Scenes as source code
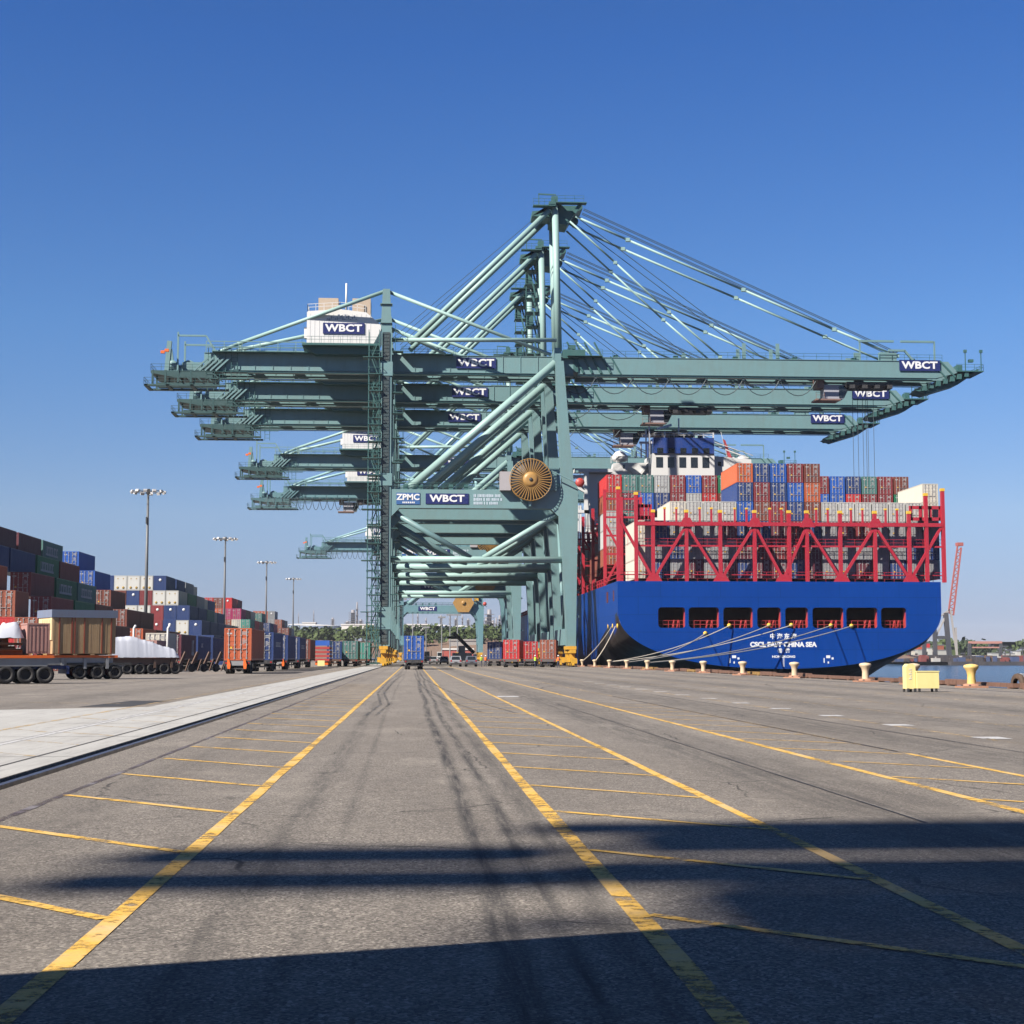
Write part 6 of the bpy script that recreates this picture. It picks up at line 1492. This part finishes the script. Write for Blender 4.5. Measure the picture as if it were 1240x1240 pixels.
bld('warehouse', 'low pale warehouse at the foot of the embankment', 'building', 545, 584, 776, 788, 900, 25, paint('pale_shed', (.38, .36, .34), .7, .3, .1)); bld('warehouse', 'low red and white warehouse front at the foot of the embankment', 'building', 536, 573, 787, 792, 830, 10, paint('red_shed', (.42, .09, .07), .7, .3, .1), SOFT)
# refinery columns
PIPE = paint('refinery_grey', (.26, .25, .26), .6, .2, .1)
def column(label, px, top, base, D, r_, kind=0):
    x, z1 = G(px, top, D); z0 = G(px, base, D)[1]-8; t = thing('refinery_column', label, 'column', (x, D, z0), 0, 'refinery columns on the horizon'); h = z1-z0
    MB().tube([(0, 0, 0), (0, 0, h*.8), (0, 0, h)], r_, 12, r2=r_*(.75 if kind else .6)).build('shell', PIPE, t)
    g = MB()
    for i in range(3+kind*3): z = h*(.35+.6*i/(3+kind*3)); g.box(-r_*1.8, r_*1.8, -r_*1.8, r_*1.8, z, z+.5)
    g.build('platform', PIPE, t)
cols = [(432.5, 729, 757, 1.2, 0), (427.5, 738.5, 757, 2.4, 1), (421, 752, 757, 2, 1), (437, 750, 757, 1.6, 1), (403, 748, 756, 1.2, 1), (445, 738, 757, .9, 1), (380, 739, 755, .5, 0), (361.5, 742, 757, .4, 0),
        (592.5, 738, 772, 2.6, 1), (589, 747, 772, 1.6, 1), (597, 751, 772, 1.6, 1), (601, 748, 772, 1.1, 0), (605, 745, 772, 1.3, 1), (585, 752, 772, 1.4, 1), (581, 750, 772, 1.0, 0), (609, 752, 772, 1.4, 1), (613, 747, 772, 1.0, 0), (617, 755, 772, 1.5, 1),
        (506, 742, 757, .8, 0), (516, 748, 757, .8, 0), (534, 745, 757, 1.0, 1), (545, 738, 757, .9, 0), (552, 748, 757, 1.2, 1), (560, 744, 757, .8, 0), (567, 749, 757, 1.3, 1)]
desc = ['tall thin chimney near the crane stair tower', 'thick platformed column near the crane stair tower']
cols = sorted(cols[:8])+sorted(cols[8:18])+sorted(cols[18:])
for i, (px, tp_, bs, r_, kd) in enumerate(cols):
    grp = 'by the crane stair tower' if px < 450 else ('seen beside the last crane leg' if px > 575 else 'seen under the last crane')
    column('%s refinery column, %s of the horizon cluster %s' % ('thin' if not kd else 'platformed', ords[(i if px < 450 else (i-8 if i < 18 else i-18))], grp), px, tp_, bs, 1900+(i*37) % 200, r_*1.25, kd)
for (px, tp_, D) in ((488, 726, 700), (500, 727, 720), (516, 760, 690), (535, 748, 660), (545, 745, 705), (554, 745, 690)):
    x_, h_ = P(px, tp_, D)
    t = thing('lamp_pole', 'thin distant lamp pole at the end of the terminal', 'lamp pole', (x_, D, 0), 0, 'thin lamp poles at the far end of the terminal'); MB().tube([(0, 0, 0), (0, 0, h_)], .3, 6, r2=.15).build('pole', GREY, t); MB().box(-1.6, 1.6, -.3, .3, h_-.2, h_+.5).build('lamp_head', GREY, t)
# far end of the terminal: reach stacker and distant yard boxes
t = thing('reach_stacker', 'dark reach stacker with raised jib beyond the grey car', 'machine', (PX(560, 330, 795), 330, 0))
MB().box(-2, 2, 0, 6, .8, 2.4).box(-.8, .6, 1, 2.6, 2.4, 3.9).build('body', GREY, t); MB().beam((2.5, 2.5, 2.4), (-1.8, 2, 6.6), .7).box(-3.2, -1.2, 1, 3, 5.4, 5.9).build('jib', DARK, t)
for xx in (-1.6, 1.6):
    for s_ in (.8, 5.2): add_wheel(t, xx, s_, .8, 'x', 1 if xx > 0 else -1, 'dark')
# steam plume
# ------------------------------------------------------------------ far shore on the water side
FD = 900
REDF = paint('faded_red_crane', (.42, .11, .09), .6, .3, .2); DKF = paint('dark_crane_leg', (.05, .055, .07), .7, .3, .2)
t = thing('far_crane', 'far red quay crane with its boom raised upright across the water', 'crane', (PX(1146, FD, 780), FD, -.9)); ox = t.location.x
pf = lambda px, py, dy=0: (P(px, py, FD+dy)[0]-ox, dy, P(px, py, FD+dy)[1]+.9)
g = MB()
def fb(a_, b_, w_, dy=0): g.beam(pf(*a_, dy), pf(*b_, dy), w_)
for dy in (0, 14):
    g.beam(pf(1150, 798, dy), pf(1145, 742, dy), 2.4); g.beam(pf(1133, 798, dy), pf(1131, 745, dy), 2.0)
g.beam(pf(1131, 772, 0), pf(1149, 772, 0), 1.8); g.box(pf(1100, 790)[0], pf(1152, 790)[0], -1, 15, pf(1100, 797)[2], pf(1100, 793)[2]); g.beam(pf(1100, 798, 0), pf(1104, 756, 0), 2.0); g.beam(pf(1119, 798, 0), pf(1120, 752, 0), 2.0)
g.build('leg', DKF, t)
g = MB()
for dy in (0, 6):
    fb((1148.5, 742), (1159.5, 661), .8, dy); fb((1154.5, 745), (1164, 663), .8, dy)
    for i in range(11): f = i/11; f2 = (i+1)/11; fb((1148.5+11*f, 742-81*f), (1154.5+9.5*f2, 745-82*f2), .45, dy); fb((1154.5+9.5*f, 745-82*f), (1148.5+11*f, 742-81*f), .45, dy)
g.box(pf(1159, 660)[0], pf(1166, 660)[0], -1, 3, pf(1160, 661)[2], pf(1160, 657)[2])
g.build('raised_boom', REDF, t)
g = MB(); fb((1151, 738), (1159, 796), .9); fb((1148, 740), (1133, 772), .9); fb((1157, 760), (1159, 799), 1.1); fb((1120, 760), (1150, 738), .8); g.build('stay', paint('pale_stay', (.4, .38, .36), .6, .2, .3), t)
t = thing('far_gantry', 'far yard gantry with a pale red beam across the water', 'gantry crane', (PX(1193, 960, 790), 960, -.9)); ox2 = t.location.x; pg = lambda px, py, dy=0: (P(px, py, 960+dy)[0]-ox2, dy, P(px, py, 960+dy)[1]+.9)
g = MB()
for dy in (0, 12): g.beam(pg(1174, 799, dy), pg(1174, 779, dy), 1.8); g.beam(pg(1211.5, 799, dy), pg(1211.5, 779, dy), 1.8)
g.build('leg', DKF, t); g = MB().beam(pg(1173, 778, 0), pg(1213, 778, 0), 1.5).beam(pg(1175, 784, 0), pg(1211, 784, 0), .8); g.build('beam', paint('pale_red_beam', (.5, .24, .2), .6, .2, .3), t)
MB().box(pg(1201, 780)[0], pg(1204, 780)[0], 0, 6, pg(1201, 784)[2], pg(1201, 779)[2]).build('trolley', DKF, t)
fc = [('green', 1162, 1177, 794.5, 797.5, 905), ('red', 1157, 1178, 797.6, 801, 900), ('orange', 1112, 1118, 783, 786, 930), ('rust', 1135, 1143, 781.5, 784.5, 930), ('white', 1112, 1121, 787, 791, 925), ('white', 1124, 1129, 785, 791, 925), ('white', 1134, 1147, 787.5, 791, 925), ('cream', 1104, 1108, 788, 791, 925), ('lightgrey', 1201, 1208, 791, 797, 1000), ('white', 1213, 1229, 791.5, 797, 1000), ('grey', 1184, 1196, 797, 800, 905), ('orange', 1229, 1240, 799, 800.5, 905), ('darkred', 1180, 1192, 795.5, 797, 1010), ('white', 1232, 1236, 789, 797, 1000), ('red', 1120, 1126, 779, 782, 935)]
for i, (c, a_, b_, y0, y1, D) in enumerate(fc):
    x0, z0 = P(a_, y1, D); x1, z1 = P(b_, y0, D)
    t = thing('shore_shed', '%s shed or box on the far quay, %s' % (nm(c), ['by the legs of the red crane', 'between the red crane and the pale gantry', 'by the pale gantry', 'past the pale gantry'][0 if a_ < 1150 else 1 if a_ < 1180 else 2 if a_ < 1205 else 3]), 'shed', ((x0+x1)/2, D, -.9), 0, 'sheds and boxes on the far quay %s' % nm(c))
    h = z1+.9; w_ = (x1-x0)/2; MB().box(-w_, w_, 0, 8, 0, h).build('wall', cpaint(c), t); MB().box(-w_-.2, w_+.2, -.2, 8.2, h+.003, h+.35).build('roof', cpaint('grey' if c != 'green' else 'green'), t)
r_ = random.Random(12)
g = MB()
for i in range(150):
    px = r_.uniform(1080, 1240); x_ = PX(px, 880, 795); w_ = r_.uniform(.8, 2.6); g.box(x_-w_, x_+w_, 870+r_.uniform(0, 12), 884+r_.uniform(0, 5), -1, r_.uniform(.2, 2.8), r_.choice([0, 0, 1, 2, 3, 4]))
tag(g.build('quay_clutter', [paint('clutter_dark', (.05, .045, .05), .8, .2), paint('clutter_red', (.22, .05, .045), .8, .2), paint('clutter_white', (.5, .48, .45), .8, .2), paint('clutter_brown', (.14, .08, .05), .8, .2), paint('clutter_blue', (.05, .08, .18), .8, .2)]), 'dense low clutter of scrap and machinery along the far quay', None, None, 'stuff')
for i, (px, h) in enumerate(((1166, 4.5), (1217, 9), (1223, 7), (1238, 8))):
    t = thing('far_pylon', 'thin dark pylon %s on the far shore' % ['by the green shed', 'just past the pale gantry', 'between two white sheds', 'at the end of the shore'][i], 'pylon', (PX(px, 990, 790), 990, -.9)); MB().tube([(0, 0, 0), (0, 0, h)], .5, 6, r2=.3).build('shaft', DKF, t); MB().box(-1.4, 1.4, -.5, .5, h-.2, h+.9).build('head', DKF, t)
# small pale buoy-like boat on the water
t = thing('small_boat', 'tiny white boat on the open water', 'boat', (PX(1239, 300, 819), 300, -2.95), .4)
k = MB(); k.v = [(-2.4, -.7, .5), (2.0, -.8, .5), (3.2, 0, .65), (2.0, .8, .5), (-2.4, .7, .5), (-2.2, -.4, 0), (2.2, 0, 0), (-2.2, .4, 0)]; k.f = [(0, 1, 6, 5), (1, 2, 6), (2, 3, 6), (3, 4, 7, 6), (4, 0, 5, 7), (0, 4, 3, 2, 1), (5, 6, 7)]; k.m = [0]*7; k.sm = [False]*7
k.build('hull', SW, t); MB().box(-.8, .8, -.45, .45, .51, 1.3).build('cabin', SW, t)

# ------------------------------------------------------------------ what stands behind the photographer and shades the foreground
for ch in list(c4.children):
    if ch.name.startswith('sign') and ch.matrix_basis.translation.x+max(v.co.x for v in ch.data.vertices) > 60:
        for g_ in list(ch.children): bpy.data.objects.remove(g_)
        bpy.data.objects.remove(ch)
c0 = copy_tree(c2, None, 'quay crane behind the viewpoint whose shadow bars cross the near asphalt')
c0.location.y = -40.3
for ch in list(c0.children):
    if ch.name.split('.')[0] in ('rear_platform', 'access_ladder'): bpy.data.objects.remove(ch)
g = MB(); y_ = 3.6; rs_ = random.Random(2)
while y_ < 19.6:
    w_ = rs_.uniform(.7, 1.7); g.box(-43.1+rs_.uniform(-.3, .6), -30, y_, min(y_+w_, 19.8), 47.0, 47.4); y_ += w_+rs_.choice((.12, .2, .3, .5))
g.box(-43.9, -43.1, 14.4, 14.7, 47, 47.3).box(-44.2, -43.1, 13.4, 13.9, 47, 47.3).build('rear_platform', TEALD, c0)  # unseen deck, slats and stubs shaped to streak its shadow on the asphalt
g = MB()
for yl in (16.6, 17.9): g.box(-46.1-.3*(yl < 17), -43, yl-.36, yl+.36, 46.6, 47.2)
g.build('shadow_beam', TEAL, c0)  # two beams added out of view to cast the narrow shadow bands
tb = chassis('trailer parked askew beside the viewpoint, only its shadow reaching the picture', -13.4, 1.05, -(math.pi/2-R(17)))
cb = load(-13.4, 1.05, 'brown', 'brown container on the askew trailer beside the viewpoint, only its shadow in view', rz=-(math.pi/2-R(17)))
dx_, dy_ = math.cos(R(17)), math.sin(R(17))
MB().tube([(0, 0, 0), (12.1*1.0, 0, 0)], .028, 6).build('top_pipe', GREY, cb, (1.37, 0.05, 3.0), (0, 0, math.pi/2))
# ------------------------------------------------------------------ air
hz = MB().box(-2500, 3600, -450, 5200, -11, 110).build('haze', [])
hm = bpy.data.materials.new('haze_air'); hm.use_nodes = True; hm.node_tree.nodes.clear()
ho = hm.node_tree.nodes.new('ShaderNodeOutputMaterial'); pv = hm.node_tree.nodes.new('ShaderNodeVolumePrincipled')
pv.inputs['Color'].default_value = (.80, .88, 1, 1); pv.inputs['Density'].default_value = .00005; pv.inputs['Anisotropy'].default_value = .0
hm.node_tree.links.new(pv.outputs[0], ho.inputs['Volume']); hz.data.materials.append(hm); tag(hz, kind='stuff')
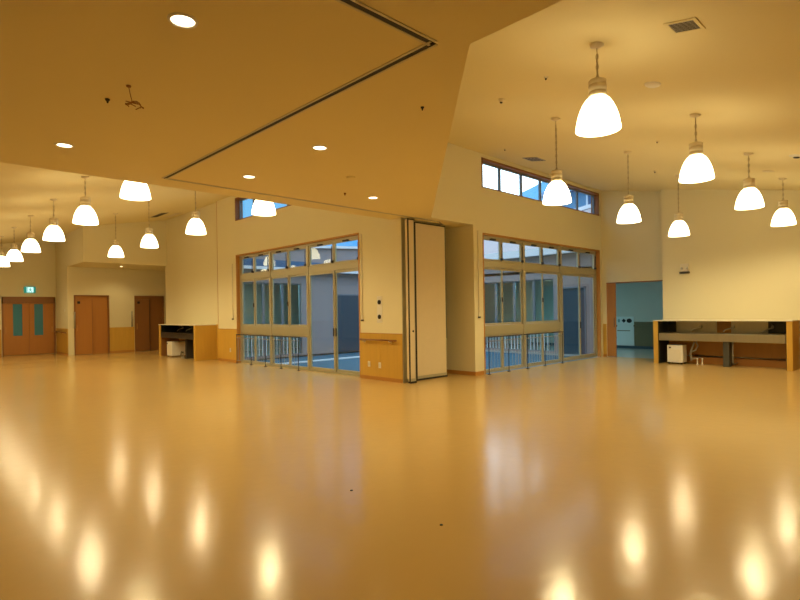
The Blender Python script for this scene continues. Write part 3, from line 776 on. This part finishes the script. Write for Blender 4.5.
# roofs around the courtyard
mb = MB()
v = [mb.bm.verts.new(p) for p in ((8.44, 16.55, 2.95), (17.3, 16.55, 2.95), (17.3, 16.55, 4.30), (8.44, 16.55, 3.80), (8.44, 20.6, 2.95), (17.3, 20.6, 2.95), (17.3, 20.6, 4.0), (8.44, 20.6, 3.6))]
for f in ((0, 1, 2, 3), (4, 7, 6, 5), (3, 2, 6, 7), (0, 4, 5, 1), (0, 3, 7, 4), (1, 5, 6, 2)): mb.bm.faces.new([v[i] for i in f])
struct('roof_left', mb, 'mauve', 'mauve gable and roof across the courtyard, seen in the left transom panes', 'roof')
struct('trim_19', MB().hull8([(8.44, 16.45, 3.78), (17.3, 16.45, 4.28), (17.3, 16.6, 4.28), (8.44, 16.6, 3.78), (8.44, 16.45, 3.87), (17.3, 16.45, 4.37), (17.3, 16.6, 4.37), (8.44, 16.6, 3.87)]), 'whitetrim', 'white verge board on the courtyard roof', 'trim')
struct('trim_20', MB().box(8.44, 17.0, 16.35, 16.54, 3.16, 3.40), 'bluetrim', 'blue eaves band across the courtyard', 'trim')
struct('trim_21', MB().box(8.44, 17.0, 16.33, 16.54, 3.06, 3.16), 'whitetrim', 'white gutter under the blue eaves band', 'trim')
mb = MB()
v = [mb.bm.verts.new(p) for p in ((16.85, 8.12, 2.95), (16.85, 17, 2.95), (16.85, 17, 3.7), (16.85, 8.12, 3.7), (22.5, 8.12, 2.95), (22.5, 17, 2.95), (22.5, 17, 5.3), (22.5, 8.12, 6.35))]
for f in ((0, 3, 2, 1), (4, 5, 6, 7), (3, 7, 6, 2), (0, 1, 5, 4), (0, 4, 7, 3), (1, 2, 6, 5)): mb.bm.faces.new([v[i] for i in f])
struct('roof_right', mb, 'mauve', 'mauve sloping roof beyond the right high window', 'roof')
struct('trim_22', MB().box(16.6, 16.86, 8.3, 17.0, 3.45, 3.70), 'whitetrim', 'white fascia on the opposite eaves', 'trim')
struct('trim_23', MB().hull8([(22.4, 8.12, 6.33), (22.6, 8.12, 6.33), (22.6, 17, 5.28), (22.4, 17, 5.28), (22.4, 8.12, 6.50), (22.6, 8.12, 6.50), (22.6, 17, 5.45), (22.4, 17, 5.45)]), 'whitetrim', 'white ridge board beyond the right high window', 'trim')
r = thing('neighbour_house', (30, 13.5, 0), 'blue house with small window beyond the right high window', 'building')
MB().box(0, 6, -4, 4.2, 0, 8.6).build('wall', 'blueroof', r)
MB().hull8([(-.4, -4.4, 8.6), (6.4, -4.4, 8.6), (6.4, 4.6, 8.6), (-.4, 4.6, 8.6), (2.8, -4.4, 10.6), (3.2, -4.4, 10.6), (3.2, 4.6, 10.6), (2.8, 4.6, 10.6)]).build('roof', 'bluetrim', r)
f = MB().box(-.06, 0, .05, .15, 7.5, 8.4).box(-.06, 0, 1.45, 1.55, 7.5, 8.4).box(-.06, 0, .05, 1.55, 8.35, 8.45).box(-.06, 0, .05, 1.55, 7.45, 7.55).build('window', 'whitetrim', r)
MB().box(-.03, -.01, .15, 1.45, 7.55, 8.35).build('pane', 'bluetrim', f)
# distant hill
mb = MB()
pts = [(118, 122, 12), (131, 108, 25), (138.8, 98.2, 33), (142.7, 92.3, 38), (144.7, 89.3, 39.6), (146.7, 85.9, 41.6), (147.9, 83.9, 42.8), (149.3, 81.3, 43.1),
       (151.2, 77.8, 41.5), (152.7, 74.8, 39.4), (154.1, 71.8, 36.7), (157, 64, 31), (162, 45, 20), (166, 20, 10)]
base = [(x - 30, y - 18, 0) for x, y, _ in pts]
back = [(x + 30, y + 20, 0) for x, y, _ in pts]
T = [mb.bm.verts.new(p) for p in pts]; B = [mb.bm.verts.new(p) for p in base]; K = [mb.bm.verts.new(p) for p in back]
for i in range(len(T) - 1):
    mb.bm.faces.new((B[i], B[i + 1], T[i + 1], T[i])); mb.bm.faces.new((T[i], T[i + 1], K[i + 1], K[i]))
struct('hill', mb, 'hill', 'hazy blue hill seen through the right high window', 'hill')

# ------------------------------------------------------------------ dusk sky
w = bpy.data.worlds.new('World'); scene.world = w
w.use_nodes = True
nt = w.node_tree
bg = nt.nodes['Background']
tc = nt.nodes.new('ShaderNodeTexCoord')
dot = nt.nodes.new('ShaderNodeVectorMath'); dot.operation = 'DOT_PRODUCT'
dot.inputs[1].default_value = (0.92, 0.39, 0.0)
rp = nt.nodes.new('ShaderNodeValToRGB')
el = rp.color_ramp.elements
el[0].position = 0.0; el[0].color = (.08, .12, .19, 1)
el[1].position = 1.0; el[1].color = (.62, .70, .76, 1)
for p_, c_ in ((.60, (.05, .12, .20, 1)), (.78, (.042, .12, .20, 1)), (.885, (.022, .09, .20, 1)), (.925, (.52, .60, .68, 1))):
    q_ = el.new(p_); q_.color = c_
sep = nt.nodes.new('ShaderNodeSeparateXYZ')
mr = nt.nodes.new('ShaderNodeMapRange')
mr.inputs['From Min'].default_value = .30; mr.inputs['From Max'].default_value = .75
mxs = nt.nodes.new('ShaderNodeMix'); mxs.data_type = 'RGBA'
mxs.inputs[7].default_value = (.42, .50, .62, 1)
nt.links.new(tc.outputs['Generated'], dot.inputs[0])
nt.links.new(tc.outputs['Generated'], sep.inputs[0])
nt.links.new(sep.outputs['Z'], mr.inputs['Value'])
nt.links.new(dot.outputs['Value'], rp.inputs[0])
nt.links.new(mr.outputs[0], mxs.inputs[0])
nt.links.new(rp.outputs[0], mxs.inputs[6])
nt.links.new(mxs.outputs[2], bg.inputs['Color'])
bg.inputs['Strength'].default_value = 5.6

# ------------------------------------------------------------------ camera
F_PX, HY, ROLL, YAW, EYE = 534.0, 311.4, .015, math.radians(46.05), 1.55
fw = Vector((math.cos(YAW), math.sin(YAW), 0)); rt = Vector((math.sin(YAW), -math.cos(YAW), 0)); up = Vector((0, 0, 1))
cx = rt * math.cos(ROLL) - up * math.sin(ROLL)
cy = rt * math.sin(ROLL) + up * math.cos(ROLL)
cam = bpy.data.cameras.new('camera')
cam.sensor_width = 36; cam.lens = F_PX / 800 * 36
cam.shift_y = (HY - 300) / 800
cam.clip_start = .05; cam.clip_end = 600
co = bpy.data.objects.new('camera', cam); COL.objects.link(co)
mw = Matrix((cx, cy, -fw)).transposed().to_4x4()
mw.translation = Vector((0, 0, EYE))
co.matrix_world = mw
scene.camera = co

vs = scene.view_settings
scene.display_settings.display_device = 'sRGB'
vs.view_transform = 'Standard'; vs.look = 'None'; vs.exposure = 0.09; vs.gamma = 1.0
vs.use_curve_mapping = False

The task
Take every line from the data that contains the word "Blender".

Answer to this problem
Write part 6 of the bpy script that recreates this picture. It picks up at line 1492. This part finishes the script. Write for Blender 4.5. Measure the picture as if it were 1240x1240 pixels.
The Blender Python script for this scene continues. Write part 3, from line 776 on. This part finishes the script. Write for Blender 4.5.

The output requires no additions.